=== Exercise goal ===
Copy the full set of lines exactly as given.

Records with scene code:
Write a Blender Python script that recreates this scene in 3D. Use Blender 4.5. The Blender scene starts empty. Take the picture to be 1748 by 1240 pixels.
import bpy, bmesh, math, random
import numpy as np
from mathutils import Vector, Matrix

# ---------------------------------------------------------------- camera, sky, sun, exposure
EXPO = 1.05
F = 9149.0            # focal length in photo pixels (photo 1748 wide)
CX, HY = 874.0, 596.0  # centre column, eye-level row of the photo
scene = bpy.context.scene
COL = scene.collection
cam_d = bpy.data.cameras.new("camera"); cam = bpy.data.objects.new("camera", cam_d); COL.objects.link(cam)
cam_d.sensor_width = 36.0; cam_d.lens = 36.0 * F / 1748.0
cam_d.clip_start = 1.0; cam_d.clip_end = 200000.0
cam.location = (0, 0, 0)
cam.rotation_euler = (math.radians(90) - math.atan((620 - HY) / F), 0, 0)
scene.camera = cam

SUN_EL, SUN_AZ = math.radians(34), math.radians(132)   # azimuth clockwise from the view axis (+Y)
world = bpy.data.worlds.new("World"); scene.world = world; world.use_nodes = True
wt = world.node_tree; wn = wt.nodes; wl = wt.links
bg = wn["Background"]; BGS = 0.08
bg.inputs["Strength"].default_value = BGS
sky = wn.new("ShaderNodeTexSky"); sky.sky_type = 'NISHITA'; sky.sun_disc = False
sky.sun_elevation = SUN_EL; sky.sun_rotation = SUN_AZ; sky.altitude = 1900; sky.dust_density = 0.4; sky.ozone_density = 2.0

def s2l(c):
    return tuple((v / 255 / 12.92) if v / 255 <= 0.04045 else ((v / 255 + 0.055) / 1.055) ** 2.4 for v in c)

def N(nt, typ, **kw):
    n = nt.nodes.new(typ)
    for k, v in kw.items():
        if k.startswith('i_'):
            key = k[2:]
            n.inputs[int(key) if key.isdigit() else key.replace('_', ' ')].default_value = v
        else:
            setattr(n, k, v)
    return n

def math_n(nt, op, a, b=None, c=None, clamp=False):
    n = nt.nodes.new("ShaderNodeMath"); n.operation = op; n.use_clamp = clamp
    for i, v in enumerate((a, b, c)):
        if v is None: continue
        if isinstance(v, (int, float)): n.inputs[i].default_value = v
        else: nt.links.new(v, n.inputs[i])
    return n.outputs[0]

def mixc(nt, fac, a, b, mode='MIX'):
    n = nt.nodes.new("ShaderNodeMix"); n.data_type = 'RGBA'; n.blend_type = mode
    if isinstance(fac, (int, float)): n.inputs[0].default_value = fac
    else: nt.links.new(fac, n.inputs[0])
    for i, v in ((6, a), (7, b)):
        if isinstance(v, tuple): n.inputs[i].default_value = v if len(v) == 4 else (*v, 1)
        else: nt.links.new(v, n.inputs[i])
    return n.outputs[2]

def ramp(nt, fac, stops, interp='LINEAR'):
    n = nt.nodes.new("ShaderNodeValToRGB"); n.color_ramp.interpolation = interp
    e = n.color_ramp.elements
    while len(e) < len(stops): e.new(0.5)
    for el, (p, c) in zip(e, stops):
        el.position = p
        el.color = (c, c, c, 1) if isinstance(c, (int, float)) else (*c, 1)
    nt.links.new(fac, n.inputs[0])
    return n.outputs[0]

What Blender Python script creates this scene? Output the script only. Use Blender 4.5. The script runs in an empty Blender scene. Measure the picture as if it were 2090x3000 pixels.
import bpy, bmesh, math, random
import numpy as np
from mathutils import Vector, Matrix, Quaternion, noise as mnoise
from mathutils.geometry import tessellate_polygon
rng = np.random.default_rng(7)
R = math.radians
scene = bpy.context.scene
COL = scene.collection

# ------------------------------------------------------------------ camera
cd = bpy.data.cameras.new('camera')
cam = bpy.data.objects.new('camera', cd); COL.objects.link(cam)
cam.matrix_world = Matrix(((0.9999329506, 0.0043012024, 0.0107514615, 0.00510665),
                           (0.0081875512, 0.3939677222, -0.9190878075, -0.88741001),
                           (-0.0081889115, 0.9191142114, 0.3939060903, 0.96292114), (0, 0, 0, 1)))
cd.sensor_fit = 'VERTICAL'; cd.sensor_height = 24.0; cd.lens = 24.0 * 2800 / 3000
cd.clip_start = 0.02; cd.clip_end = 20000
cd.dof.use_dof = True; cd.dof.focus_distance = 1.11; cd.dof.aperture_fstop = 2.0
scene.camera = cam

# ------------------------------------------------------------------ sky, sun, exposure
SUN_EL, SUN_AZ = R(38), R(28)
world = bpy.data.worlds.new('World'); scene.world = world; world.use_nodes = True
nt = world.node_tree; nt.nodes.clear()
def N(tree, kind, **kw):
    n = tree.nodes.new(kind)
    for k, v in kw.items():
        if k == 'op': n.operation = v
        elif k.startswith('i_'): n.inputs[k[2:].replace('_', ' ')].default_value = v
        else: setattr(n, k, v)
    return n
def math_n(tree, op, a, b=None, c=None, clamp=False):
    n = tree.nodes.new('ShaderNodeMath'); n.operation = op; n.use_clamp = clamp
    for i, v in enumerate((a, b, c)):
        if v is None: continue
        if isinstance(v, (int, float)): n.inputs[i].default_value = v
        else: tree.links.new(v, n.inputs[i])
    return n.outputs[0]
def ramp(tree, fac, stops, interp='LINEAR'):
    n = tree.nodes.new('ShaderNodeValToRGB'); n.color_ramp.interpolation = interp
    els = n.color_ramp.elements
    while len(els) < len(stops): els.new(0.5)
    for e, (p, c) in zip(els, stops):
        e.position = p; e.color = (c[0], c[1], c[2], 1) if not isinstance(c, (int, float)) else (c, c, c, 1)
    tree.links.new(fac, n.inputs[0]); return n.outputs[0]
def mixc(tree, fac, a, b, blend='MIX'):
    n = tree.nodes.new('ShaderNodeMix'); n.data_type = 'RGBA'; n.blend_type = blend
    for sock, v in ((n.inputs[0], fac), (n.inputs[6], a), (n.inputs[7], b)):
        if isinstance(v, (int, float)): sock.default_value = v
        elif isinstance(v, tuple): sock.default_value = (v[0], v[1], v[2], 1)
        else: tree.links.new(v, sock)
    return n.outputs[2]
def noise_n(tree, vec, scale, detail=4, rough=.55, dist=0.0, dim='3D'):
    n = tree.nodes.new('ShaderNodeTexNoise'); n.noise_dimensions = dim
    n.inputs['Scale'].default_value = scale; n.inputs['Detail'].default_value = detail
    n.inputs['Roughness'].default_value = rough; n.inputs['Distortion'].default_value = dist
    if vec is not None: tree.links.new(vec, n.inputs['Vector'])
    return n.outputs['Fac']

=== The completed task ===
Write a Blender Python script that recreates this scene in 3D. Use Blender 4.5. The Blender scene starts empty. Take the picture to be 1748 by 1240 pixels.
import bpy, bmesh, math, random
import numpy as np
from mathutils import Vector, Matrix

# ---------------------------------------------------------------- camera, sky, sun, exposure
EXPO = 1.05
F = 9149.0            # focal length in photo pixels (photo 1748 wide)
CX, HY = 874.0, 596.0  # centre column, eye-level row of the photo
scene = bpy.context.scene
COL = scene.collection
cam_d = bpy.data.cameras.new("camera"); cam = bpy.data.objects.new("camera", cam_d); COL.objects.link(cam)
cam_d.sensor_width = 36.0; cam_d.lens = 36.0 * F / 1748.0
cam_d.clip_start = 1.0; cam_d.clip_end = 200000.0
cam.location = (0, 0, 0)
cam.rotation_euler = (math.radians(90) - math.atan((620 - HY) / F), 0, 0)
scene.camera = cam

SUN_EL, SUN_AZ = math.radians(34), math.radians(132)   # azimuth clockwise from the view axis (+Y)
world = bpy.data.worlds.new("World"); scene.world = world; world.use_nodes = True
wt = world.node_tree; wn = wt.nodes; wl = wt.links
bg = wn["Background"]; BGS = 0.08
bg.inputs["Strength"].default_value = BGS
sky = wn.new("ShaderNodeTexSky"); sky.sky_type = 'NISHITA'; sky.sun_disc = False
sky.sun_elevation = SUN_EL; sky.sun_rotation = SUN_AZ; sky.altitude = 1900; sky.dust_density = 0.4; sky.ozone_density = 2.0

def s2l(c):
    return tuple((v / 255 / 12.92) if v / 255 <= 0.04045 else ((v / 255 + 0.055) / 1.055) ** 2.4 for v in c)

def N(nt, typ, **kw):
    n = nt.nodes.new(typ)
    for k, v in kw.items():
        if k.startswith('i_'):
            key = k[2:]
            n.inputs[int(key) if key.isdigit() else key.replace('_', ' ')].default_value = v
        else:
            setattr(n, k, v)
    return n

def math_n(nt, op, a, b=None, c=None, clamp=False):
    n = nt.nodes.new("ShaderNodeMath"); n.operation = op; n.use_clamp = clamp
    for i, v in enumerate((a, b, c)):
        if v is None: continue
        if isinstance(v, (int, float)): n.inputs[i].default_value = v
        else: nt.links.new(v, n.inputs[i])
    return n.outputs[0]

def mixc(nt, fac, a, b, mode='MIX'):
    n = nt.nodes.new("ShaderNodeMix"); n.data_type = 'RGBA'; n.blend_type = mode
    if isinstance(fac, (int, float)): n.inputs[0].default_value = fac
    else: nt.links.new(fac, n.inputs[0])
    for i, v in ((6, a), (7, b)):
        if isinstance(v, tuple): n.inputs[i].default_value = v if len(v) == 4 else (*v, 1)
        else: nt.links.new(v, n.inputs[i])
    return n.outputs[2]

def ramp(nt, fac, stops, interp='LINEAR'):
    n = nt.nodes.new("ShaderNodeValToRGB"); n.color_ramp.interpolation = interp
    e = n.color_ramp.elements
    while len(e) < len(stops): e.new(0.5)
    for el, (p, c) in zip(e, stops):
        el.position = p
        el.color = (c, c, c, 1) if isinstance(c, (int, float)) else (*c, 1)
    nt.links.new(fac, n.inputs[0])
    return n.outputs[0]

What Blender Python script creates this scene? Output the script only. Use Blender 4.5. The script runs in an empty Blender scene. Measure the picture as if it were 2090x3000 pixels.
import bpy, bmesh, math, random
import numpy as np
from mathutils import Vector, Matrix, Quaternion, noise as mnoise
from mathutils.geometry import tessellate_polygon
rng = np.random.default_rng(7)
R = math.radians
scene = bpy.context.scene
COL = scene.collection

# ------------------------------------------------------------------ camera
cd = bpy.data.cameras.new('camera')
cam = bpy.data.objects.new('camera', cd); COL.objects.link(cam)
cam.matrix_world = Matrix(((0.9999329506, 0.0043012024, 0.0107514615, 0.00510665),
                           (0.0081875512, 0.3939677222, -0.9190878075, -0.88741001),
                           (-0.0081889115, 0.9191142114, 0.3939060903, 0.96292114), (0, 0, 0, 1)))
cd.sensor_fit = 'VERTICAL'; cd.sensor_height = 24.0; cd.lens = 24.0 * 2800 / 3000
cd.clip_start = 0.02; cd.clip_end = 20000
cd.dof.use_dof = True; cd.dof.focus_distance = 1.11; cd.dof.aperture_fstop = 2.0
scene.camera = cam

# ------------------------------------------------------------------ sky, sun, exposure
SUN_EL, SUN_AZ = R(38), R(28)
world = bpy.data.worlds.new('World'); scene.world = world; world.use_nodes = True
nt = world.node_tree; nt.nodes.clear()
def N(tree, kind, **kw):
    n = tree.nodes.new(kind)
    for k, v in kw.items():
        if k == 'op': n.operation = v
        elif k.startswith('i_'): n.inputs[k[2:].replace('_', ' ')].default_value = v
        else: setattr(n, k, v)
    return n
def math_n(tree, op, a, b=None, c=None, clamp=False):
    n = tree.nodes.new('ShaderNodeMath'); n.operation = op; n.use_clamp = clamp
    for i, v in enumerate((a, b, c)):
        if v is None: continue
        if isinstance(v, (int, float)): n.inputs[i].default_value = v
        else: tree.links.new(v, n.inputs[i])
    return n.outputs[0]
def ramp(tree, fac, stops, interp='LINEAR'):
    n = tree.nodes.new('ShaderNodeValToRGB'); n.color_ramp.interpolation = interp
    els = n.color_ramp.elements
    while len(els) < len(stops): els.new(0.5)
    for e, (p, c) in zip(els, stops):
        e.position = p; e.color = (c[0], c[1], c[2], 1) if not isinstance(c, (int, float)) else (c, c, c, 1)
    tree.links.new(fac, n.inputs[0]); return n.outputs[0]
def mixc(tree, fac, a, b, blend='MIX'):
    n = tree.nodes.new('ShaderNodeMix'); n.data_type = 'RGBA'; n.blend_type = blend
    for sock, v in ((n.inputs[0], fac), (n.inputs[6], a), (n.inputs[7], b)):
        if isinstance(v, (int, float)): sock.default_value = v
        elif isinstance(v, tuple): sock.default_value = (v[0], v[1], v[2], 1)
        else: tree.links.new(v, sock)
    return n.outputs[2]
def noise_n(tree, vec, scale, detail=4, rough=.55, dist=0.0, dim='3D'):
    n = tree.nodes.new('ShaderNodeTexNoise'); n.noise_dimensions = dim
    n.inputs['Scale'].default_value = scale; n.inputs['Detail'].default_value = detail
    n.inputs['Roughness'].default_value = rough; n.inputs['Distortion'].default_value = dist
    if vec is not None: tree.links.new(vec, n.inputs['Vector'])
    return n.outputs['Fac']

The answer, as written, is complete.